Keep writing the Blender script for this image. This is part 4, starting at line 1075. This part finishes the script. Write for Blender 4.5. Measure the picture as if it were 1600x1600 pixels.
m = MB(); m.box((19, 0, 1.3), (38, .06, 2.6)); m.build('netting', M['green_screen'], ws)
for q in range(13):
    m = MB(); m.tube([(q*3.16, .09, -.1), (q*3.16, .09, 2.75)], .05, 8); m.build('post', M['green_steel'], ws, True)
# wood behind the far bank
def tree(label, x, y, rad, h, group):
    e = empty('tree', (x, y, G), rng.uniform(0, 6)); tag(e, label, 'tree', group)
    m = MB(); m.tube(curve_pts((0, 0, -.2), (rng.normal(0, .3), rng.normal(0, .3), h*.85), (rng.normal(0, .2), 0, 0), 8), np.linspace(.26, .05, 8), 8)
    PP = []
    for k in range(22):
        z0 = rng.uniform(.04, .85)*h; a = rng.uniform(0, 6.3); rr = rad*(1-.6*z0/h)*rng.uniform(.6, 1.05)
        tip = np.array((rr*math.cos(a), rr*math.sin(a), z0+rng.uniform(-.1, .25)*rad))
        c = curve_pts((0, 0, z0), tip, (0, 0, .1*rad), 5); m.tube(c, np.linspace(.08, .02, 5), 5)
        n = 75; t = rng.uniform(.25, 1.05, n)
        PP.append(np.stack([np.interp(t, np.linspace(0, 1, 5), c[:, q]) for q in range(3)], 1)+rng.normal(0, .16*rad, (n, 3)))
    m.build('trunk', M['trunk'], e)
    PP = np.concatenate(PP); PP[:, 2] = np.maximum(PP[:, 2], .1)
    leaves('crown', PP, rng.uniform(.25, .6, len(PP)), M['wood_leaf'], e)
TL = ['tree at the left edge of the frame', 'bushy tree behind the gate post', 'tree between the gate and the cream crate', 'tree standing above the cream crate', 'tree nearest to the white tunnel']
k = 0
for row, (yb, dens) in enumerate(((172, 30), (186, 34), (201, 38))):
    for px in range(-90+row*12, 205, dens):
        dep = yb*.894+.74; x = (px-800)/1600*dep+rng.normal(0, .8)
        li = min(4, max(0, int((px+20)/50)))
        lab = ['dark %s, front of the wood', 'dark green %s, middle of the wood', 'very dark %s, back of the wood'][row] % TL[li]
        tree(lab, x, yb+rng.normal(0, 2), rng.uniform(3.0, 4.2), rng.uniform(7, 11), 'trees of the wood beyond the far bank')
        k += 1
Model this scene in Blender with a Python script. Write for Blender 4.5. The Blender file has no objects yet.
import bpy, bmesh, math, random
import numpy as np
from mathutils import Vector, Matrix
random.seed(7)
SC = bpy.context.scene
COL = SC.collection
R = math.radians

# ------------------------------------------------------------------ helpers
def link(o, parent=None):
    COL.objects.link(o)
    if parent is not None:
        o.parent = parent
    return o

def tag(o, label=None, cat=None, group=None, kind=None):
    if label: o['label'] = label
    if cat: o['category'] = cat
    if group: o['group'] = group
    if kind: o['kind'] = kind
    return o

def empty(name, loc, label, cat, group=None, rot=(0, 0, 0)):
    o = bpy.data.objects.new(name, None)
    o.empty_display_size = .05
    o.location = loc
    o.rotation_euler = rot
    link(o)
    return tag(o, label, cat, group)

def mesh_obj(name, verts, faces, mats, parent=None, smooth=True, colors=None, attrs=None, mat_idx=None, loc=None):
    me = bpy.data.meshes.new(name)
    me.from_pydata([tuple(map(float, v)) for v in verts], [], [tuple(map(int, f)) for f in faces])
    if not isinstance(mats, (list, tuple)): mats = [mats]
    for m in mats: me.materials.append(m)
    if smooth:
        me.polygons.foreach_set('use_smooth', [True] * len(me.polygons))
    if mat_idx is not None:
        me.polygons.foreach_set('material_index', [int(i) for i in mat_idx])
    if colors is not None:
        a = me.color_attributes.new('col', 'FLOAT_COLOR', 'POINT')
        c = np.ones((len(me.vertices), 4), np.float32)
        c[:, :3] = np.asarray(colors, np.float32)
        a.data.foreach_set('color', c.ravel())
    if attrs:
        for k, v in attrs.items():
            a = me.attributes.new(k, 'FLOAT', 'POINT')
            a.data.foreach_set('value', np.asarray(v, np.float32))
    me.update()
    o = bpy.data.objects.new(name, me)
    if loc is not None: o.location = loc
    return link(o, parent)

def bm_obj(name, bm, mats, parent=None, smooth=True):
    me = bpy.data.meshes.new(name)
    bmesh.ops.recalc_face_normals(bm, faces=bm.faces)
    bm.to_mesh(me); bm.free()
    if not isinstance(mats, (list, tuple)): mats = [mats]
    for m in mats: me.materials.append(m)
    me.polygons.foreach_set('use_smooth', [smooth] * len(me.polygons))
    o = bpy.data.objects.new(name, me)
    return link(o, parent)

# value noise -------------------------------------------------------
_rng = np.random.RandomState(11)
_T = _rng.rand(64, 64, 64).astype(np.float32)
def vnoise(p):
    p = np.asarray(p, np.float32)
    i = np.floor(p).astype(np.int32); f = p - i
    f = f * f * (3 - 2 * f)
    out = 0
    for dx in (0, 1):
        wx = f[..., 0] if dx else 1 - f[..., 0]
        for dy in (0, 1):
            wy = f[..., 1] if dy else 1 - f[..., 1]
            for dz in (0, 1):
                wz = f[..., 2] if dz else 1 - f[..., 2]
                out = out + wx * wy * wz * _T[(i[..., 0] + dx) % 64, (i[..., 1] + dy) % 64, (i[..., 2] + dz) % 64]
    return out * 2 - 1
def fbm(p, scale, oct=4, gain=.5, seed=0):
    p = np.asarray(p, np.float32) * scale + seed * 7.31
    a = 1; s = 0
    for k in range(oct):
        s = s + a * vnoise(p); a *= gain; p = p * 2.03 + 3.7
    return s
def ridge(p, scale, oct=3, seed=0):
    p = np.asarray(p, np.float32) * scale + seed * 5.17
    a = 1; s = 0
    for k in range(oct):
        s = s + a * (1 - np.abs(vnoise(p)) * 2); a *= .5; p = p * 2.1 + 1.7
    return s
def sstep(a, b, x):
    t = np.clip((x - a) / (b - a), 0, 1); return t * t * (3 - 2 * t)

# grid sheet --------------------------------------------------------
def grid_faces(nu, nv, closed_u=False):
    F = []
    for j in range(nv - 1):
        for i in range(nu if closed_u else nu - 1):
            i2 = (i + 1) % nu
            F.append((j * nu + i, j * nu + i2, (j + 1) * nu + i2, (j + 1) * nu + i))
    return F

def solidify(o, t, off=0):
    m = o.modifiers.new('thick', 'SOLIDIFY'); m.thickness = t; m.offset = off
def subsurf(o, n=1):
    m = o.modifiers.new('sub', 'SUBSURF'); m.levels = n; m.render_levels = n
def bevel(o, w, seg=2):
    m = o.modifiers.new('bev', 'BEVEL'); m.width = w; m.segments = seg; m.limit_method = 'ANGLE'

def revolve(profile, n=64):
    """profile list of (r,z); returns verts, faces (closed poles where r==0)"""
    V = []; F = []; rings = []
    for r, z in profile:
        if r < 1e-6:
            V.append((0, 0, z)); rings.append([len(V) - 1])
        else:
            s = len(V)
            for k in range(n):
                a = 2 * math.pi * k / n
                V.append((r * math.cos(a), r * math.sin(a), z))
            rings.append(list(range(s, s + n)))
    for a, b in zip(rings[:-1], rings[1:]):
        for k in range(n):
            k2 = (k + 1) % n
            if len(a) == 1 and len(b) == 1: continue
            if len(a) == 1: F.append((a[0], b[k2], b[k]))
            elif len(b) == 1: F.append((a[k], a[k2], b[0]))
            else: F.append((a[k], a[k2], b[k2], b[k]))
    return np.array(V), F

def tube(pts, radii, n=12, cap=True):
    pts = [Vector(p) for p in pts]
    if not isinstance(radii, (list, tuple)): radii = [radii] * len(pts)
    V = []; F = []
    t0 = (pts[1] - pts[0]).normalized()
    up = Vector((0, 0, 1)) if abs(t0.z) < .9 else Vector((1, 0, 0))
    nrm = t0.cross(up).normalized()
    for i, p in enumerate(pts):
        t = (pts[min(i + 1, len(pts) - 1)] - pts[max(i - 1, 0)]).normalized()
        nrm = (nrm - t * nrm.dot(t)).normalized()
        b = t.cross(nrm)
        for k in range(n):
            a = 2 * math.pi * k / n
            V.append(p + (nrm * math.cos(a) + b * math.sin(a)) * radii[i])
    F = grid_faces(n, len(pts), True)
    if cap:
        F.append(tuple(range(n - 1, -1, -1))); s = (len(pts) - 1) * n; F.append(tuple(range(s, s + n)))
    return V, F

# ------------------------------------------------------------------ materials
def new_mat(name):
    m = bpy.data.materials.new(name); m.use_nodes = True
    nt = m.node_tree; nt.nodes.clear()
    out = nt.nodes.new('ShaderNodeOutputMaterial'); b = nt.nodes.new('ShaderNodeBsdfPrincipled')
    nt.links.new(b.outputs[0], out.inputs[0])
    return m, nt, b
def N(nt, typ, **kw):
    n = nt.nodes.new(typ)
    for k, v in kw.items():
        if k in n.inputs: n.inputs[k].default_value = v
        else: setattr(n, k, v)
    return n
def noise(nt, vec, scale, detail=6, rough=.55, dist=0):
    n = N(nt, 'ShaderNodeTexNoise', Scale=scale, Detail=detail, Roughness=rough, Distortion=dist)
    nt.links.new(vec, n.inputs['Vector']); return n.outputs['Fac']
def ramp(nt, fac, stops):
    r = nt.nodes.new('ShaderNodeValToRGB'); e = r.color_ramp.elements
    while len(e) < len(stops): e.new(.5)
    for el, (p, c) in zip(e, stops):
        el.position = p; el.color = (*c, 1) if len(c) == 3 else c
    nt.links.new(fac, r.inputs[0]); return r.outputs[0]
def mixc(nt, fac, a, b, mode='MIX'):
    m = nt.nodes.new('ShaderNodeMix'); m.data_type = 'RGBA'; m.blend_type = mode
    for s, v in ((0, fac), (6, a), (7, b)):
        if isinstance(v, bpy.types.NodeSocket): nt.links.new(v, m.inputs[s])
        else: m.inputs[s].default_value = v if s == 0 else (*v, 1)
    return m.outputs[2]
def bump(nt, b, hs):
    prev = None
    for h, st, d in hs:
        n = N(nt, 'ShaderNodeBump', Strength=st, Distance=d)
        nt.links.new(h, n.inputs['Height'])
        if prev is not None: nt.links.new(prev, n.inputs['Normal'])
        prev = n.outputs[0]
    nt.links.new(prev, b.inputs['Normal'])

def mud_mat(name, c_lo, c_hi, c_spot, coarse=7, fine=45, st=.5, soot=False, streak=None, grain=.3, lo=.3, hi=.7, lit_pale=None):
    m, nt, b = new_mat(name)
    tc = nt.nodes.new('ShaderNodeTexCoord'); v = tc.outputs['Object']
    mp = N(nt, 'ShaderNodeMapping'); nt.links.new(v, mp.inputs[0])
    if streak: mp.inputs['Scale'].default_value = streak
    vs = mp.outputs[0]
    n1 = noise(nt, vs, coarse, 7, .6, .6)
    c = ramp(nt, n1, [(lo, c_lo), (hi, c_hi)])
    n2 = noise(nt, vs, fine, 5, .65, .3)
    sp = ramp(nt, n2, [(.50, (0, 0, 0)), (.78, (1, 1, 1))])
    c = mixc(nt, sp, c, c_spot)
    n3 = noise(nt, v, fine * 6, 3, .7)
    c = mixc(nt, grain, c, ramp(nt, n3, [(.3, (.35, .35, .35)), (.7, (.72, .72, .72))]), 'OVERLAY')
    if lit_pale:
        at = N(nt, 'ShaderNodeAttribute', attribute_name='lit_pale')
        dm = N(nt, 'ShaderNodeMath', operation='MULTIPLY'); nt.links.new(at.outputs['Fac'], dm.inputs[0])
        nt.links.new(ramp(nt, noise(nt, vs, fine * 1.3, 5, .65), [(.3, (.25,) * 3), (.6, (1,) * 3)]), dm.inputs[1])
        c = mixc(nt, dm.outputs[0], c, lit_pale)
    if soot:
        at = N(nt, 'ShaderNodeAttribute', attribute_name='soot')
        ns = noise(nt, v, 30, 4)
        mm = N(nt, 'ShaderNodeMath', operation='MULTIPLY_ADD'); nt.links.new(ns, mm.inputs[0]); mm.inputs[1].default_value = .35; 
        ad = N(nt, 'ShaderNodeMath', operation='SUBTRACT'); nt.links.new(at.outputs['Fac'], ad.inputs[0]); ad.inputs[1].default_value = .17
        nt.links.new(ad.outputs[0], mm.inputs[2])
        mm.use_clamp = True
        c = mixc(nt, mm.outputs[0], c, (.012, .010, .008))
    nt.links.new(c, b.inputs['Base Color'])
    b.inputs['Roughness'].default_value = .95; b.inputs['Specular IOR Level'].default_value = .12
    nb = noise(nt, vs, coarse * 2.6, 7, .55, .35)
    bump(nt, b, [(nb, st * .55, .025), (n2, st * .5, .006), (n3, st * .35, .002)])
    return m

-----

WHAT THE TASK REQUIRES – All lines above from the one containing "Model this scene" to the one containing "return tag(o, label, cat, group)" must be repeated exactly, both lines included, and no others.

CORRECT OUTPUT –
Model this scene in Blender with a Python script. Write for Blender 4.5. The Blender file has no objects yet.
import bpy, bmesh, math, random
import numpy as np
from mathutils import Vector, Matrix
random.seed(7)
SC = bpy.context.scene
COL = SC.collection
R = math.radians

# ------------------------------------------------------------------ helpers
def link(o, parent=None):
    COL.objects.link(o)
    if parent is not None:
        o.parent = parent
    return o

def tag(o, label=None, cat=None, group=None, kind=None):
    if label: o['label'] = label
    if cat: o['category'] = cat
    if group: o['group'] = group
    if kind: o['kind'] = kind
    return o

def empty(name, loc, label, cat, group=None, rot=(0, 0, 0)):
    o = bpy.data.objects.new(name, None)
    o.empty_display_size = .05
    o.location = loc
    o.rotation_euler = rot
    link(o)
    return tag(o, label, cat, group)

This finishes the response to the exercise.